The two private member’s bills of the DA that are aimed at the establishment and enablement of a new Chapter 9 Anti-Corruption Commission address the issues appropriately. Since August 2021 the progenitor of these bills, the Integrity Commission proposed by Accountability Now, has been on the desks of the presidency, the NPA and Parliament. See “Under the Swinging Arch”, appendices Three and Four.
The GNU needs to get behind the rapid adoption and further processing of the DA’s bills as a matter of urgency in order to signal to the world, and particularly those interested in investing in South Africa, that the days of impunity for those involved in State Capture and other corrupt activities are numbered in South Africa.
Former Chief Justice Raymond Zondo has warned that drastic action is urgently needed to bring an end to the corruption that now poses an existential threat of the kind anticipated by the court in the Glenister litigation. The GNU would do well to heed his warning and that of the majority judgment in the second Glenister case:
“There can be no gainsaying that corruption threatens to fell at the knees virtually everything we hold dear and precious in our hard-won constitutional order. It blatantly undermines the democratic ethos, the institutions of democracy, the rule of law and the foundational values of our nascent constitutional project.
“It fuels maladministration and public fraudulence and imperils the capacity of the State to fulfil its obligations to respect, protect, promote and fulfil all the rights enshrined in the Bill of Rights. When corruption and organised crime flourish, sustainable development and economic growth are stunted. And in turn, the stability and security of society is put at risk.”

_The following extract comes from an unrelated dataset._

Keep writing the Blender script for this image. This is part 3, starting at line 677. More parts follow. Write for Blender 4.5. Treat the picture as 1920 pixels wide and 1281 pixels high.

It is axiomatic that big government is more expensive to run than small government. Our national Cabinet is unnecessarily bloated and our public administration seems to carry more passengers than the railways, at least in part due to the prevalence of cadre deployments in the pre-2024 era in the liberated politics of South Africa.
There are more than 500 government entities under scrutiny by the GNU during the budgetary process. Consolidating, rationalising, liquidating and even privatising them is perfectly possible and should be considered with a view to reducing the expenses of the state.
It is unarguable that increasing VAT impacts most heavily on the poor. There are already far too many poor people in South Africa – increasing their number through ill-considered budgetary measures is not indicated in the year in which the G20 is focused on equality.
It is encouraging that the President seems equanimous about the postponement of the Budget. If that postponement results in the pruning of those 500-odd entities, the swift addition of a new Chapter 9 Anti-Corruption Commission and some muscular and immediate debt collection by the SIU in respect of looted state funds, there will be a resurgence of business confidence and an increase in new investment just as surely as night follows day.